▶ _WHAT TO PRODUCE_
All lines from the one with "col = N.mix(lf, dirt, moss);" through the one with "bedm, lush, mulch, und, edd, _ = masks(X, Y)", and only those, are to be reproduced exactly, both ends included.

▶ _DATA_
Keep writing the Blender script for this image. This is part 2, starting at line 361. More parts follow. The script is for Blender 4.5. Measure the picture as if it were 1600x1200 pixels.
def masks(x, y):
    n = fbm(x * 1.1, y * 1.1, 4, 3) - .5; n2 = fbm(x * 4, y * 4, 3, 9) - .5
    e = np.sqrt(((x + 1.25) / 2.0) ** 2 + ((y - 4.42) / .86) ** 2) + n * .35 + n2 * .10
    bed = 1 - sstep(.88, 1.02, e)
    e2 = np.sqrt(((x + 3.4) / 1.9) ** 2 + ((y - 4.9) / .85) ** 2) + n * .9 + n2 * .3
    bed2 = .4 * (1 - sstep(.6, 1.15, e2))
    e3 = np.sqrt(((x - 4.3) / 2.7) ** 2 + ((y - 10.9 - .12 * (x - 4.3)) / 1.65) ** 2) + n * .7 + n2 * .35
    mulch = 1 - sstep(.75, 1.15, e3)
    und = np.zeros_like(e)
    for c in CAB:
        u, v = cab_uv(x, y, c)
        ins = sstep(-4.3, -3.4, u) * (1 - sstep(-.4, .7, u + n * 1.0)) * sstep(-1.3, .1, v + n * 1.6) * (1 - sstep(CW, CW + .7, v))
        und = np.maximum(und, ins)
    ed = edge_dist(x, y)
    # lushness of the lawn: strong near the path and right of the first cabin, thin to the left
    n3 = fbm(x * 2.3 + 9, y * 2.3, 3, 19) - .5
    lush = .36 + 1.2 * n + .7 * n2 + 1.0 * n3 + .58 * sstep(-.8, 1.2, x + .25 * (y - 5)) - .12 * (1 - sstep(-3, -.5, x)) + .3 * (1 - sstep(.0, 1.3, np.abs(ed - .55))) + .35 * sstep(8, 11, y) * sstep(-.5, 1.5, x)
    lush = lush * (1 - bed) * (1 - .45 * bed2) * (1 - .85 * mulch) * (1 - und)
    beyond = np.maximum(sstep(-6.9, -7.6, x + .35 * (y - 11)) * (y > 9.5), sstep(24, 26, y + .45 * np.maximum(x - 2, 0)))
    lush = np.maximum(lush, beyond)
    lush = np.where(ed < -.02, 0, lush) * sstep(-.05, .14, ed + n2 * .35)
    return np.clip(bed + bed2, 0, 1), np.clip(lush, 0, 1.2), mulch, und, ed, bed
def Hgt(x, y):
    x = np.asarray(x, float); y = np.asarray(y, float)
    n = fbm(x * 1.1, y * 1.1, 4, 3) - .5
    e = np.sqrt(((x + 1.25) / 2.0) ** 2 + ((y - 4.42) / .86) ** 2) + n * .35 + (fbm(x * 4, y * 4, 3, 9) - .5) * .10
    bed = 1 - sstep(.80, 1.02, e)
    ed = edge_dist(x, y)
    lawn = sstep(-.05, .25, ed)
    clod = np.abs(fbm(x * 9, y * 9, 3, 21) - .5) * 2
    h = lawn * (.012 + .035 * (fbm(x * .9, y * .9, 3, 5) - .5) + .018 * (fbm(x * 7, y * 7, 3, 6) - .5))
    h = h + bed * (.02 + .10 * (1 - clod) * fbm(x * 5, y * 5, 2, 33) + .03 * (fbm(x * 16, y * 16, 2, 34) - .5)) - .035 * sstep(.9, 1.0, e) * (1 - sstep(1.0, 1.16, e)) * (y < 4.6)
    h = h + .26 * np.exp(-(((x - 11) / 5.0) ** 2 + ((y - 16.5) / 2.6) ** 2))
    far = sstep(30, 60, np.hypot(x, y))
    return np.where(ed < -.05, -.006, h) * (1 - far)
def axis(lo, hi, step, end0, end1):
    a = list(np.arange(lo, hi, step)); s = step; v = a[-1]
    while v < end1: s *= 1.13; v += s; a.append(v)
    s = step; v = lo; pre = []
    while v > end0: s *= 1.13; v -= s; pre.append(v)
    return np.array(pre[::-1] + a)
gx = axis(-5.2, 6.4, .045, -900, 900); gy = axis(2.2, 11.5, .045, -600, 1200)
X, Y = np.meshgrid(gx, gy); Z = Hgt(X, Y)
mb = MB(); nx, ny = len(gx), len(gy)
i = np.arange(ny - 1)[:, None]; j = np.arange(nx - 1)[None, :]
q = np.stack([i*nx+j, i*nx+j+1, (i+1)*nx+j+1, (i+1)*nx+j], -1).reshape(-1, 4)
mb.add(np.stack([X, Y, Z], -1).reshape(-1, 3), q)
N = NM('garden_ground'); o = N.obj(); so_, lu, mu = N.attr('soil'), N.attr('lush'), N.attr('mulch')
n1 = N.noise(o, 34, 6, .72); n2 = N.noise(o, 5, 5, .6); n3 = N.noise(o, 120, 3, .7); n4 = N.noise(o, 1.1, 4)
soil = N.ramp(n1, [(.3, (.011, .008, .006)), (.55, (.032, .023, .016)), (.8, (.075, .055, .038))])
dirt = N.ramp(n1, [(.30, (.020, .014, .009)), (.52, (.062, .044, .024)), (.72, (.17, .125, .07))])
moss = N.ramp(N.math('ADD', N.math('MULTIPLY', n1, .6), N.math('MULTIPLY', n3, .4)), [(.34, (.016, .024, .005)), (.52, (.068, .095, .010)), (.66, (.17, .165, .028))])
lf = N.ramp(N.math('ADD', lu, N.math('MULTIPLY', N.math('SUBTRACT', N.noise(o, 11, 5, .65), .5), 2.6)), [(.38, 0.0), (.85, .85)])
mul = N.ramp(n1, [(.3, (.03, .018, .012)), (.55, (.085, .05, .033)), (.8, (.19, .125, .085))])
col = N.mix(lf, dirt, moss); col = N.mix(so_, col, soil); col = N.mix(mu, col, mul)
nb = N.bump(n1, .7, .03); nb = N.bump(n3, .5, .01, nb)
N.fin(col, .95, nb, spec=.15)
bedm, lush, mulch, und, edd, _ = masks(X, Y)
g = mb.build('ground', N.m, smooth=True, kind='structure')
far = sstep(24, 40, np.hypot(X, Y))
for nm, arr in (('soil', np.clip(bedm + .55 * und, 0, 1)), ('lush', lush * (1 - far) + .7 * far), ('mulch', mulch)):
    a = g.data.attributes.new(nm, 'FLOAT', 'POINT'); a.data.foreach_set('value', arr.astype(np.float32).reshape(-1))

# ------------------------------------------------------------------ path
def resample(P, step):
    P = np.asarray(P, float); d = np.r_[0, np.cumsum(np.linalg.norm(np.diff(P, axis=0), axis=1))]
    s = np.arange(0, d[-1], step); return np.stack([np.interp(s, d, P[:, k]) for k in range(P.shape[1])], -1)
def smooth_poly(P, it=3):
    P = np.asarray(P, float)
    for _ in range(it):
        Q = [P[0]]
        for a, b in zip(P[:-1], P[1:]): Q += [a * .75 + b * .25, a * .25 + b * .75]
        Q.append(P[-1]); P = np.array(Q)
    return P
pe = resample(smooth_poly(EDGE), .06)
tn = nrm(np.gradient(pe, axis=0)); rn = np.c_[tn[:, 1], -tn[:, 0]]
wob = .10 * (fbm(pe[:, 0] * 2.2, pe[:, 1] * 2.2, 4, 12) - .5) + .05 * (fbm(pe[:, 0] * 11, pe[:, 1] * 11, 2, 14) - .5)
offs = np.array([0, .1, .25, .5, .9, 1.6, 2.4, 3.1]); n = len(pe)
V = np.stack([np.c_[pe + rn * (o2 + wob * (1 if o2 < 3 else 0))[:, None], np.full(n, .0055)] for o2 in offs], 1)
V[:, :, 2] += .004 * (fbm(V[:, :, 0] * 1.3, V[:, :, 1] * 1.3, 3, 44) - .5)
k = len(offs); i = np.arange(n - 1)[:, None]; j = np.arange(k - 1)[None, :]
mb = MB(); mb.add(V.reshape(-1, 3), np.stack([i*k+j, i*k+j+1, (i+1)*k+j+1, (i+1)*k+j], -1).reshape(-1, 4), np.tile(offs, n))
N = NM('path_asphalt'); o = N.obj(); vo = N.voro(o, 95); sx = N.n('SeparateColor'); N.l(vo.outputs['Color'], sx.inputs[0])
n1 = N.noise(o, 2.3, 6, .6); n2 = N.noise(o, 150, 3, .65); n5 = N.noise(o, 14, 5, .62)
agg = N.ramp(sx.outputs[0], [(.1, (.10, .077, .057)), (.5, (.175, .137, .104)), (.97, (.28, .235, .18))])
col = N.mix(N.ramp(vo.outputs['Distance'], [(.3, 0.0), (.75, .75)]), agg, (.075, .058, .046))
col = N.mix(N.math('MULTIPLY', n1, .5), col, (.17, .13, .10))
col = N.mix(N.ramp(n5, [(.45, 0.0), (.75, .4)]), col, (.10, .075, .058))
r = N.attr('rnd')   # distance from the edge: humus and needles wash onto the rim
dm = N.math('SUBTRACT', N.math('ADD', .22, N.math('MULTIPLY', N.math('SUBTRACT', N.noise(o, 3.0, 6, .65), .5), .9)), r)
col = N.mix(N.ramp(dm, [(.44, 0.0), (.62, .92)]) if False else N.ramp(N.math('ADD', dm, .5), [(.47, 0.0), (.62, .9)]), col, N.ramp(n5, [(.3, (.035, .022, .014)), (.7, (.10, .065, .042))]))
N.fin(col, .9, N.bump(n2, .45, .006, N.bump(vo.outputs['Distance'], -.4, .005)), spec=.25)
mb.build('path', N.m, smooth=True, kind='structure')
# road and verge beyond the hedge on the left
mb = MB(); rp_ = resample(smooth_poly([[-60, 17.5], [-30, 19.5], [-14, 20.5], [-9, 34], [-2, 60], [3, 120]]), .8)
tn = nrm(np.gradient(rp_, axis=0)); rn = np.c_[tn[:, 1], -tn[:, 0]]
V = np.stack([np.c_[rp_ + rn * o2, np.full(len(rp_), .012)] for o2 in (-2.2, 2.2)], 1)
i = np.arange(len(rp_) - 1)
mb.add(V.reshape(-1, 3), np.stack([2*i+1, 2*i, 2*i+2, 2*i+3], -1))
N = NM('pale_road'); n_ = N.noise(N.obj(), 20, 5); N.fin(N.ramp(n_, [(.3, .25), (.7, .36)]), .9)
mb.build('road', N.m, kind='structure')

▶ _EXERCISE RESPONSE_
col = N.mix(lf, dirt, moss); col = N.mix(so_, col, soil); col = N.mix(mu, col, mul)
nb = N.bump(n1, .7, .03); nb = N.bump(n3, .5, .01, nb)
N.fin(col, .95, nb, spec=.15)
bedm, lush, mulch, und, edd, _ = masks(X, Y)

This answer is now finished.